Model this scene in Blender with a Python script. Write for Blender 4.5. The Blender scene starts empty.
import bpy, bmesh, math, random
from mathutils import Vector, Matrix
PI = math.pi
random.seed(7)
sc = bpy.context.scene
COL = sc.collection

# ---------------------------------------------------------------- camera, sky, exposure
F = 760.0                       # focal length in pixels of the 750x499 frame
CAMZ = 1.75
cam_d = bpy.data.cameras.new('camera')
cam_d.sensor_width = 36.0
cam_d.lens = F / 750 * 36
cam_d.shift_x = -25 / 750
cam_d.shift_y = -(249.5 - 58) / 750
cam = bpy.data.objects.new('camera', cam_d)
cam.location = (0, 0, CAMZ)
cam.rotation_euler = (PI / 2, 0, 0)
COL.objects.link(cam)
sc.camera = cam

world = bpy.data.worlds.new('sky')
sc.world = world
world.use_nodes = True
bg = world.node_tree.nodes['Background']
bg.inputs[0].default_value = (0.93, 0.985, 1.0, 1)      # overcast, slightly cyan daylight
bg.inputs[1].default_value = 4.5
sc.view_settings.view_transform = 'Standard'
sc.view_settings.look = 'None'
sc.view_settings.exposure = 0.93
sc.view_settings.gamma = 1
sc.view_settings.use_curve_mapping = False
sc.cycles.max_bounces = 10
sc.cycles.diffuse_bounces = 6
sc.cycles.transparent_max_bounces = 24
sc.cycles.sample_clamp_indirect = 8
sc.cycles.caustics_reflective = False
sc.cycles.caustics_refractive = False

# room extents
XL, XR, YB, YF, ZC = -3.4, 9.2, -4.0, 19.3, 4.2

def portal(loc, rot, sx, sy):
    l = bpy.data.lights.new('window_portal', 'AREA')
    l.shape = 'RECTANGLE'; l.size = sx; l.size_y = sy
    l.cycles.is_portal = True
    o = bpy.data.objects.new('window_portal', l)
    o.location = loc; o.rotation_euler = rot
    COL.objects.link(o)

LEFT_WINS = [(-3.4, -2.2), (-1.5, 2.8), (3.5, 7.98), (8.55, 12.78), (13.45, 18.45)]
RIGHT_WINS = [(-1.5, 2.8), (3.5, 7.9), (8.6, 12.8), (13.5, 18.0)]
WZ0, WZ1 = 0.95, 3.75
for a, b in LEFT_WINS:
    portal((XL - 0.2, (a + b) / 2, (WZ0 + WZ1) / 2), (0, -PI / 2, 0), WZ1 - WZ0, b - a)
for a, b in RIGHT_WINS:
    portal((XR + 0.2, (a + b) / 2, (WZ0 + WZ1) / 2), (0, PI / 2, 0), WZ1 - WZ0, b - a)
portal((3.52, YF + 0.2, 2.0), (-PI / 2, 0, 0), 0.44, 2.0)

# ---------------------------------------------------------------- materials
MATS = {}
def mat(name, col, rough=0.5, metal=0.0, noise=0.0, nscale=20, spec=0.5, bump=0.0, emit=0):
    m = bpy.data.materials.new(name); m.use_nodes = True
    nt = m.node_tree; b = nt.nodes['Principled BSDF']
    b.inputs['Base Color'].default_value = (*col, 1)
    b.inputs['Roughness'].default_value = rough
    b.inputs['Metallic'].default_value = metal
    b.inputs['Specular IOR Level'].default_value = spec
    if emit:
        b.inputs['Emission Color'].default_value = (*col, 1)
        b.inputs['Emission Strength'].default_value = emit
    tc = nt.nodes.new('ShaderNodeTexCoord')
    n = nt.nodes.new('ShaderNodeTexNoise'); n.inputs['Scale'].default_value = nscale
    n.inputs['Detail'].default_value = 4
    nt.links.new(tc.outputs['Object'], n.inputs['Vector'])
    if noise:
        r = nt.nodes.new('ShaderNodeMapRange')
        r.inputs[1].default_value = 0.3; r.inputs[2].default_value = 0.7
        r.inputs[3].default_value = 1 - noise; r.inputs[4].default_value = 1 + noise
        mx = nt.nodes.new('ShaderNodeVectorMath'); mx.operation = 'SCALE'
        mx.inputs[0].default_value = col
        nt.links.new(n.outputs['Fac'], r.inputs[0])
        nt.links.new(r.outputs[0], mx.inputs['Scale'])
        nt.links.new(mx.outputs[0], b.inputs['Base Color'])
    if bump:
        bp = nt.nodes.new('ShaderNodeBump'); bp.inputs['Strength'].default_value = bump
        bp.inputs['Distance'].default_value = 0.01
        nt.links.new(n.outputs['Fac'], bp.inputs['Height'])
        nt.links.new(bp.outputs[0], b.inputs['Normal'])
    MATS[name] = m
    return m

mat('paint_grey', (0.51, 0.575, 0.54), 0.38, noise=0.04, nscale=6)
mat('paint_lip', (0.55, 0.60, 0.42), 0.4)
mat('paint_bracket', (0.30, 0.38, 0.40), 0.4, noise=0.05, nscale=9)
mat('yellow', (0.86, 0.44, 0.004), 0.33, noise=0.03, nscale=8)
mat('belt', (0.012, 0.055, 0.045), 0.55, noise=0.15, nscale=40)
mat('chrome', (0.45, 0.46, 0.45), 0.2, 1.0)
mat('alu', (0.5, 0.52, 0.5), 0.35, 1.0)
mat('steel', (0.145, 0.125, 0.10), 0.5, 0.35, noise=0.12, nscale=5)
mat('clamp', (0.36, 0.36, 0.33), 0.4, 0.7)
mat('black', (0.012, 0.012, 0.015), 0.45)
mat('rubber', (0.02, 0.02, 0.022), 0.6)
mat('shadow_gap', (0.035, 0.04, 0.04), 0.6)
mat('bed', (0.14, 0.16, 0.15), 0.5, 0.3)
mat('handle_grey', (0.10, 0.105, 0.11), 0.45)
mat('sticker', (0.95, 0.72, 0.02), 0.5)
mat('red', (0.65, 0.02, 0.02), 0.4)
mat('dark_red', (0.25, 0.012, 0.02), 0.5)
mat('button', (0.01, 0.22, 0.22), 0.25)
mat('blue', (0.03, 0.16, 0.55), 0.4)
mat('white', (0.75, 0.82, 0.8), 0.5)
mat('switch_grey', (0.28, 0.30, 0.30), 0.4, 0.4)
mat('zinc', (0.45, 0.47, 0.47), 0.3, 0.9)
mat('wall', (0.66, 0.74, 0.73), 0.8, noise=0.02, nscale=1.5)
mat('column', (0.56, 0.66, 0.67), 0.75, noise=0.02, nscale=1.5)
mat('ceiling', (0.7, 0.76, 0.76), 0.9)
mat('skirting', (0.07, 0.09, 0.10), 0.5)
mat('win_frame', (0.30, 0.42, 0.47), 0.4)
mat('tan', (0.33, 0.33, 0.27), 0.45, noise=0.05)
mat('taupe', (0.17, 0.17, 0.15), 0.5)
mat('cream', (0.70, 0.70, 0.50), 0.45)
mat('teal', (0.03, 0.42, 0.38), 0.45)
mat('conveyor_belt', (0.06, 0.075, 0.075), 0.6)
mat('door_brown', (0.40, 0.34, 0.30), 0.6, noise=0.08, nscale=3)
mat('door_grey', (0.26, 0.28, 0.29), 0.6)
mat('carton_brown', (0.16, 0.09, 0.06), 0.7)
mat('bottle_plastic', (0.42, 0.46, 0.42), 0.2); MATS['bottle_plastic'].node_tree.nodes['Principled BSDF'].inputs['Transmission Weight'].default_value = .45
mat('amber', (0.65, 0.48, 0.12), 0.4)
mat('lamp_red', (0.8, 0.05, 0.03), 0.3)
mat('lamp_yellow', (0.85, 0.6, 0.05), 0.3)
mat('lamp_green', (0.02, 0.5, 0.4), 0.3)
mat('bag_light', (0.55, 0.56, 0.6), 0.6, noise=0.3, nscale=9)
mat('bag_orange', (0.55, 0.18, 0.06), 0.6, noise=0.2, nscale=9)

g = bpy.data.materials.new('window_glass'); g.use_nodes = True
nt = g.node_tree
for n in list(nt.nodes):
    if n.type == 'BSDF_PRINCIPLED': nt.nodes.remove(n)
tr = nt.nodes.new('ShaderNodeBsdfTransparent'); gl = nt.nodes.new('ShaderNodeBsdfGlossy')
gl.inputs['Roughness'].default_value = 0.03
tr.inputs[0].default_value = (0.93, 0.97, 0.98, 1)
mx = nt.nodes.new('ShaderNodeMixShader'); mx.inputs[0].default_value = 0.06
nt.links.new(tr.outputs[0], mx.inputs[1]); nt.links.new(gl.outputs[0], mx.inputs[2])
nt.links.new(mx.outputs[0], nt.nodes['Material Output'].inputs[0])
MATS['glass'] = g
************
## Challenge
Only the lines from the beginning of the material above through the line with "COL = sc.collection" are wanted; extract them exactly.

## Solved problem
Model this scene in Blender with a Python script. Write for Blender 4.5. The Blender scene starts empty.
import bpy, bmesh, math, random
from mathutils import Vector, Matrix
PI = math.pi
random.seed(7)
sc = bpy.context.scene
COL = sc.collection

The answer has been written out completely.